Birmingham Undergraduate Internship Programme: Views on the public service professional

Sarah Jeffries’ recent post on the INLOGOV blog highlighted a popular perception, that whilst I don’t share, is certainly familiar to me. The association of professionalism exclusively with the private sector and the notion that the public sector does not allow for such professionalism is of course to some degree a result of political context, but that is not to say it can be entirely attributed to this. The perceived greater efficiency of the private sector compared to the public sector, as Jeffries touches on, is somewhat to be expected. After all, public sector jobs are more likely to exist within large, sprawling bureaucracies, whilst the stereotypical dream private sector job exists within a small, growing, innovative and creative business.
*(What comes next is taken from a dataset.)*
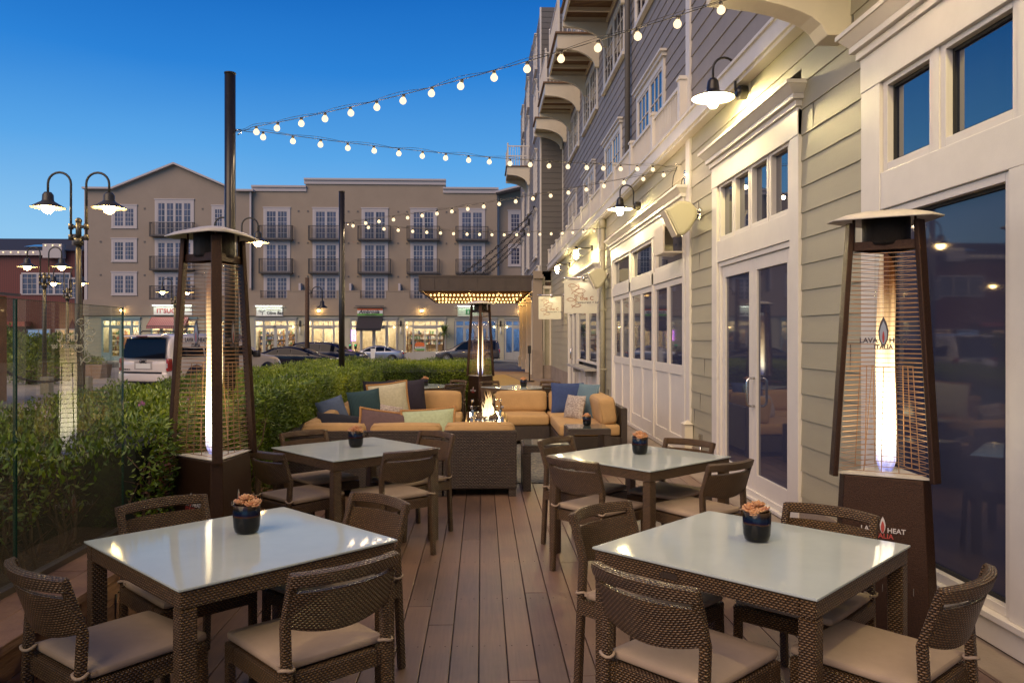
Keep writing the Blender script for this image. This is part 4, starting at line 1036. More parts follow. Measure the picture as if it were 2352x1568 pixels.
b = MB(); b.prism([(31.0, 14.6), (47.0, 14.6), (44.5, 16.6), (39.6, 16.3), (37.5, 14.9)], 2.5, 9, 'x'); part(b, 'roof', dark_siding)
b = MB(); b.box(2.735, 10.2, 4.21, 3.19, 31, 4.26); part(b, 'terrace_floor', concrete)
# base boards, bands, corner boards -------------------------------
b = MB(); 
for y0, y1 in ((-6, 1.25), (5.49, 6.6), (9.12, 10.12), (16.3, 18.25)): b.box(XW-.025, y0, .0, XW+.03, y1, .22)
b.box(XW-.03, 24.6, 0, XW+.03, 31, .5)
part(b, 'base_board', concrete)
b = MB(); b.box(XW-.032, 10.12, 0, XW+.06, 10.32, 9.5); b.box(3.16, 30.85, 4.3, 3.24, 31.0, 14); b.box(2.28, 31.0, 4.2, 2.345, 31.14, 14.6); b.box(XW-.03, 18.1, .22, XW, 18.25, 4.2)
part(b, 'corner_board', paint_white)
b = MB(); b.prism([(2.60, 4.20), (2.719, 4.20), (2.719, 4.435), (2.545, 4.435), (2.545, 4.40), (2.57, 4.40), (2.57, 4.235), (2.60, 4.235)], -6, 31.0, 'y'); b.prism([(2.2, 4.0), (2.31, 4.0), (2.31, 4.44), (2.15, 4.44), (2.15, 4.4), (2.2, 4.4)], 31.0, 47, 'y')
part(b, 'belt_course', paint_white, bevel=.004)
# window helpers ---------------------------------------------------
def pane(par, X, y0, y1, z0, z1, mat=None, t=.012): 
    m = MB(); m.box(X, y0, z0, X+t, y1, z1); return part(m, 'pane', mat or pane_dark, par)
def frame_mb(m, X, y0, y1, z0, z1, w, d=.05, t=None):
    """four butted members facing -X, front at X"""
    t = t or w
    m.box(X, y0, z0, X+d, y0+w, z1); m.box(X, y1-w, z0, X+d, y1, z1); m.box(X, y0+w, z1-t, X+d, y1-w, z1); m.box(X, y0+w, z0, X+d, y1-w, z0+t)
def cornice(y0, y1, z, X=XW):
    m = MB(); m.box(X-.04, y0, z-.24, X+.04, y1, z); m.box(X-.065, y0-.02, z, X+.04, y1+.02, z+.055); m.box(X-.10, y0-.05, z+.055, X+.04, y1+.05, z+.10)
    m.add([(X-.10, y0-.05, z+.10), (X-.16, y0-.10, z+.165), (X-.16, y1+.10, z+.165), (X-.10, y1+.05, z+.10), (X+.03, y0-.05, z+.10), (X+.03, y0-.10, z+.165), (X+.03, y1+.10, z+.165), (X+.03, y1+.05, z+.10)], [(0,3,2,1), (0,1,5,4), (3,7,6,2), (0,4,7,3)])
    m.box(X-.175, y0-.11, z+.165, X+.04, y1+.11, z+.20)
    return part(m, 'cornice', paint_white, bevel=.004)
def casing(y0, y1, z1, w=.17, X=XW, z0=.0):
    m = MB(); m.box(X-.035, y0, z0, X+.06, y0+w, z1); m.box(X-.035, y1-w, z0, X+.06, y1, z1); return part(m, 'casing', paint_white, bevel=.003)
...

For me then, perceptions about the room for professionalism within the public and private sectors are really perceptions about experiences of working in large and small organisations.

 

By the reasoning contained within these perceptions then, one would expect the internship I started last week to offer me little chance for professional development. Library Services after all, a large organisation in itself, is but a component not just within a university, a public institution which by its very nature must be very large, but also within one of the largest universities in the country. Yet it was evident from my very first day that this was as professional an environment, with as much room for development and innovation, as any typical private sector business.

 

My first morning involved me being taken around the offices I would be working in (and some I wouldn’t) and introduced to those working there; not a small task. Everyone I met was eager to explain to me their particular specialism, projects they were working on or big changes coming soon. Furthermore, though the total number of staff may be large, they’re overwhelmingly found in small, focussed groups and project teams, driving innovation and progress within themselves. Far from the size of a large bureaucratic institution hanging over me and crushing any chance of professional development, as the popular public-private comparison would imply, the size of the University, and even just of Library Services itself, serves to reveal and open up a multitude of paths for professional development.

 

Already I’ve been asked to give some input on how several of the library’s processes and systems could be improved, including an invitation to join a focus group considering a potentially large change in how a service is provided.

 

It is clear to me then not only that public-focussed organisations are no less professional than the private sector, but like all environments, working within it may allow you to develop unique skills and abilities that you could not elsewhere. Whilst then, as Sarah says, popular perceptions of the public sector and universities (which are inextricably linked to it) may prove an obstacle to its ability to recruit the best, I personally will definitely consider a career within a public service organisation, not just as a means to acquire skills valuable in the private sector, but as an interesting and fulfilling environment in itself.